— BEGIN —
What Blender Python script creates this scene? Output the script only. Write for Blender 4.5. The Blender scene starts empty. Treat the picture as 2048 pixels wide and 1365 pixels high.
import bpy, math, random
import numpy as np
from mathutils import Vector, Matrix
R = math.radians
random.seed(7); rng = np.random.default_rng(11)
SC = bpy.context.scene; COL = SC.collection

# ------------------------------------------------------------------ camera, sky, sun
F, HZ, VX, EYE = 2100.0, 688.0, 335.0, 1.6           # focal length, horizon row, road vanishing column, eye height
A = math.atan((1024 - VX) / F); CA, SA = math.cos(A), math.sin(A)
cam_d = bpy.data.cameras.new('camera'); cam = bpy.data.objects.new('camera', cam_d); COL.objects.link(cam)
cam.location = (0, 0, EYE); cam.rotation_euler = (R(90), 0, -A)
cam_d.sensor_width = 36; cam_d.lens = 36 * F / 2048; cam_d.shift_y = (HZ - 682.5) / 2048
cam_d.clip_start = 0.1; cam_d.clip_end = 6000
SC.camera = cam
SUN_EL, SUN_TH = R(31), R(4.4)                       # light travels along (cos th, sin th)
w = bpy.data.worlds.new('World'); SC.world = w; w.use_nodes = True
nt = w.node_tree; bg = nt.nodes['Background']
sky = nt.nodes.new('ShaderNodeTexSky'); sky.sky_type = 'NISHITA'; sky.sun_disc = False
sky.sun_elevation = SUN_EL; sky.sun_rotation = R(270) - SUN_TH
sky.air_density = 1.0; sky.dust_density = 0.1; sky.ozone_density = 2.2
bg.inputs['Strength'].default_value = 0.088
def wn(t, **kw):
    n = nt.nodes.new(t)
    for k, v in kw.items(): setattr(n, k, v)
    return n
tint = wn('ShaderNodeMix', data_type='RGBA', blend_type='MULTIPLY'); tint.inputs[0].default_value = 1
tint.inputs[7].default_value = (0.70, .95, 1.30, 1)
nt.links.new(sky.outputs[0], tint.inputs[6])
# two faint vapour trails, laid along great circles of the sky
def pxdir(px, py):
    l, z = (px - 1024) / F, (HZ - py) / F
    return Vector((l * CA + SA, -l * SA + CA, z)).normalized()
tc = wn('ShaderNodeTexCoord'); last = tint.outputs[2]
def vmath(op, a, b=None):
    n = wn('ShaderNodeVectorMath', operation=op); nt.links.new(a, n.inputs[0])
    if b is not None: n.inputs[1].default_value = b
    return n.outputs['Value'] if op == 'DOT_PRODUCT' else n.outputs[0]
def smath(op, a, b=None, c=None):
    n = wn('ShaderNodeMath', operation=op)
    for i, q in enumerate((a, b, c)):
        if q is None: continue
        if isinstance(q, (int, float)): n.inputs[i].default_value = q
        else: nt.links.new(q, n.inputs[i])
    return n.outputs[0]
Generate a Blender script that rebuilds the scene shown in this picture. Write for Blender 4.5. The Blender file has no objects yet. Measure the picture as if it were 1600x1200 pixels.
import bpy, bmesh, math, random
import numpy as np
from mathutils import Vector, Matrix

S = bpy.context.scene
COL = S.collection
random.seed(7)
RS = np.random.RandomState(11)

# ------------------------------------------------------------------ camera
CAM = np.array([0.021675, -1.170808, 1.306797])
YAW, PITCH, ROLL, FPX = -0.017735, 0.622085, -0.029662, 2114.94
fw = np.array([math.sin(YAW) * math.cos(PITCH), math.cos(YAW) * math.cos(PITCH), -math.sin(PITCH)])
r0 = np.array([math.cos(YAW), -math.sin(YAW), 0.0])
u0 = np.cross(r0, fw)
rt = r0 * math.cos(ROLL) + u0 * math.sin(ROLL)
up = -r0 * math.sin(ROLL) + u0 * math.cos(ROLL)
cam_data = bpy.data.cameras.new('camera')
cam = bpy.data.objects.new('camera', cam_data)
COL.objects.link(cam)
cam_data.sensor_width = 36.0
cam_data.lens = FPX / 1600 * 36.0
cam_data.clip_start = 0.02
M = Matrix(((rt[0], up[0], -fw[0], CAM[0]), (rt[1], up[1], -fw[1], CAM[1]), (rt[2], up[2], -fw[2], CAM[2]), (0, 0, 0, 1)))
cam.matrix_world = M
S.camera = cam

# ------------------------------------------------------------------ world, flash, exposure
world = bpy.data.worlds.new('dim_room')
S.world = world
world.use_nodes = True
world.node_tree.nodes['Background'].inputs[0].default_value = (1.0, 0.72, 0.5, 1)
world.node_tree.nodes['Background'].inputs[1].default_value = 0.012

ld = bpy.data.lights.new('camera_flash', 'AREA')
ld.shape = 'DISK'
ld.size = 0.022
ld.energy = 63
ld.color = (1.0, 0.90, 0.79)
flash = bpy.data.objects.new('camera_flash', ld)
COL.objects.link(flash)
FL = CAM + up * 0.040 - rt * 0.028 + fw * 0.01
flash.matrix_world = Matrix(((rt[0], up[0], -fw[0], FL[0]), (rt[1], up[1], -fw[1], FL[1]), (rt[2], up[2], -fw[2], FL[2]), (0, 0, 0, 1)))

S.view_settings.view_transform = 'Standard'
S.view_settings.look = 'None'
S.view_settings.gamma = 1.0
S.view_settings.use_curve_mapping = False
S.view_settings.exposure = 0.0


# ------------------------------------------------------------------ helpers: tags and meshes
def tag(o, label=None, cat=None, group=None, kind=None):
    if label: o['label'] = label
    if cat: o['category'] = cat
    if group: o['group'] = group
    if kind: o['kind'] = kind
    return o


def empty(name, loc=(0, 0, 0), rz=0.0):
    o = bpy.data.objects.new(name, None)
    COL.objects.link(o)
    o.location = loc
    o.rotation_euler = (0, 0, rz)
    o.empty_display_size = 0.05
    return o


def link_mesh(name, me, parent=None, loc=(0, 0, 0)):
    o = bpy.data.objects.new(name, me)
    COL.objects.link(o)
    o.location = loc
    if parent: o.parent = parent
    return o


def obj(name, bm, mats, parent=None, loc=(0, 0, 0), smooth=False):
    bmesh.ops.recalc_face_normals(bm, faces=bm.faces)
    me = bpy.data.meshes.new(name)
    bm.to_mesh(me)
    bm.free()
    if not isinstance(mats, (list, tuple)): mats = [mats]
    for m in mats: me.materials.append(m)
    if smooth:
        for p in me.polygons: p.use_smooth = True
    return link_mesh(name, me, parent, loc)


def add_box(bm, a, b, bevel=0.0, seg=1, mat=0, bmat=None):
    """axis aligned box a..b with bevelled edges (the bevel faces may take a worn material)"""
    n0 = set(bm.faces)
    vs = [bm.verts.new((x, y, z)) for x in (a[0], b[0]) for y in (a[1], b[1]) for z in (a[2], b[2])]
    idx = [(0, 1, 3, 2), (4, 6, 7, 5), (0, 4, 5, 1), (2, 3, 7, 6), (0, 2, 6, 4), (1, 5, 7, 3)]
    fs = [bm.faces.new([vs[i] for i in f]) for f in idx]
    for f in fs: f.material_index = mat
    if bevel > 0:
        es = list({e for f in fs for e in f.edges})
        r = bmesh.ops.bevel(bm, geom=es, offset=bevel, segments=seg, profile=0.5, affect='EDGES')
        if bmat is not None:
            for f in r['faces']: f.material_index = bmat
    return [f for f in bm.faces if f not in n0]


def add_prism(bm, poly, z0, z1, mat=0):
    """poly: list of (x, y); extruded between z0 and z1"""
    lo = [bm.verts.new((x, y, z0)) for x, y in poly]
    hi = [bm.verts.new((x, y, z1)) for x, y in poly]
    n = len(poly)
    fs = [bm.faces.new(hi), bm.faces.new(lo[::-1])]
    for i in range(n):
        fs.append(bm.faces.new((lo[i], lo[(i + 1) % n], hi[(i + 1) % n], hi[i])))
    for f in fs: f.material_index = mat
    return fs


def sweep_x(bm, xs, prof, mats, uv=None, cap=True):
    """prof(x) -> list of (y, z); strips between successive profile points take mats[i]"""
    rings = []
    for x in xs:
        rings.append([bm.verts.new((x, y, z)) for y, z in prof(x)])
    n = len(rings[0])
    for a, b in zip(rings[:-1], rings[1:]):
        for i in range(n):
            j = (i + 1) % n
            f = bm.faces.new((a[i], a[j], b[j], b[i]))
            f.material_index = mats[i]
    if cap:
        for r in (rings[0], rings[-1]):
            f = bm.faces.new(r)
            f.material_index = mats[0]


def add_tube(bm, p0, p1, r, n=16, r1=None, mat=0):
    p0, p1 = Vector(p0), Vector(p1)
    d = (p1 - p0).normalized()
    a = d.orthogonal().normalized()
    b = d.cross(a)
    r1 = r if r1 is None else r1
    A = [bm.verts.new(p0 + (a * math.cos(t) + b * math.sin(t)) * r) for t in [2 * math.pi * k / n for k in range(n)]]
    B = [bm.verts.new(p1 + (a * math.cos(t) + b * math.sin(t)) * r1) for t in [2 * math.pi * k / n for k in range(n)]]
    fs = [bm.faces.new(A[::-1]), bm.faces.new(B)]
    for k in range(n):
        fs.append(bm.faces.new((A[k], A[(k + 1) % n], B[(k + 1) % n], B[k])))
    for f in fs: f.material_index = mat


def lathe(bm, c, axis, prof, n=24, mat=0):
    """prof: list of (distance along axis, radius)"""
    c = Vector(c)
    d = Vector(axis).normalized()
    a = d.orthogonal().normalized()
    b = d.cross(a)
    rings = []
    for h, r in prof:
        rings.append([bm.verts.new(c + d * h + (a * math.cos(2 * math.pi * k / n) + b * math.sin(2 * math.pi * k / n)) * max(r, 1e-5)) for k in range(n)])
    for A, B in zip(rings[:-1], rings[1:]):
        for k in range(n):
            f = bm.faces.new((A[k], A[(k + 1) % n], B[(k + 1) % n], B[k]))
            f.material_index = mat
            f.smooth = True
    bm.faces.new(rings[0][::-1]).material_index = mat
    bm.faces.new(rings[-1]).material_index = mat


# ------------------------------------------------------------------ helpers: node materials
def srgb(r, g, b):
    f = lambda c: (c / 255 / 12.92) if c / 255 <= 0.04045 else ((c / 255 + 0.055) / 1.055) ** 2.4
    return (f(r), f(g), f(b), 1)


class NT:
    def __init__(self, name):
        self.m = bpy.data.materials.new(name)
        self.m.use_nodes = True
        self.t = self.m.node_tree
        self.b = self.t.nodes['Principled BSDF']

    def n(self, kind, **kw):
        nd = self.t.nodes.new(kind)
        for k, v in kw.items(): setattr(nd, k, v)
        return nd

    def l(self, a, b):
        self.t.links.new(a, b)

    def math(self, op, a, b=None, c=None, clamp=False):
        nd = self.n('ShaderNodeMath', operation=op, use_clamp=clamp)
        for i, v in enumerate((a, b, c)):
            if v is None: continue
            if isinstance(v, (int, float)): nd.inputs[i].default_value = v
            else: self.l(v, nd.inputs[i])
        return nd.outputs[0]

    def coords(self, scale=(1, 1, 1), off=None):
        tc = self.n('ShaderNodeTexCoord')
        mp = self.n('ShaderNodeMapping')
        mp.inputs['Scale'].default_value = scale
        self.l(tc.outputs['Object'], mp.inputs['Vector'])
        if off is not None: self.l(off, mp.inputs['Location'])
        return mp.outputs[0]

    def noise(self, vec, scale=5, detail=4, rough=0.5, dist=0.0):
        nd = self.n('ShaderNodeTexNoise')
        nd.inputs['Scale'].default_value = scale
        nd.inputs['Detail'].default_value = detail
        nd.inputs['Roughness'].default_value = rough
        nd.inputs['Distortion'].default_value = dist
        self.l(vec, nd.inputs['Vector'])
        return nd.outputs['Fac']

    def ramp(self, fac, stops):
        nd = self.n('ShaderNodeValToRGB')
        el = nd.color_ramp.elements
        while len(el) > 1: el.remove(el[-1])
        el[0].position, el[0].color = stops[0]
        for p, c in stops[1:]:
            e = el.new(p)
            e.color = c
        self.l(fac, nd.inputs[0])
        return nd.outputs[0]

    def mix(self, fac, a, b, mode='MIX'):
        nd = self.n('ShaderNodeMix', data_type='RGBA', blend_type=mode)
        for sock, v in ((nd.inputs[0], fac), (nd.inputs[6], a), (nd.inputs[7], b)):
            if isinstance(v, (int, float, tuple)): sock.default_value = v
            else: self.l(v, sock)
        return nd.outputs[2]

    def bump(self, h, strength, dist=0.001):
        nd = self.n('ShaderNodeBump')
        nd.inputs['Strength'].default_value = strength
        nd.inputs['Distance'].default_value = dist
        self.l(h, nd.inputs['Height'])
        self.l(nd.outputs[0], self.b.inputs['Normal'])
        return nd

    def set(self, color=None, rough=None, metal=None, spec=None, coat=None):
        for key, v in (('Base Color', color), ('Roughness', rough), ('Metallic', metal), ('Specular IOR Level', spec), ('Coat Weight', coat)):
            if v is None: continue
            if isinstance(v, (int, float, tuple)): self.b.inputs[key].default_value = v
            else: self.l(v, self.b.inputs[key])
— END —
Filter lines by "Blender" and return each hit.

*Written response*
What Blender Python script creates this scene? Output the script only. Write for Blender 4.5. The Blender scene starts empty. Treat the picture as 2048 pixels wide and 1365 pixels high.
Generate a Blender script that rebuilds the scene shown in this picture. Write for Blender 4.5. The Blender file has no objects yet. Measure the picture as if it were 1600x1200 pixels.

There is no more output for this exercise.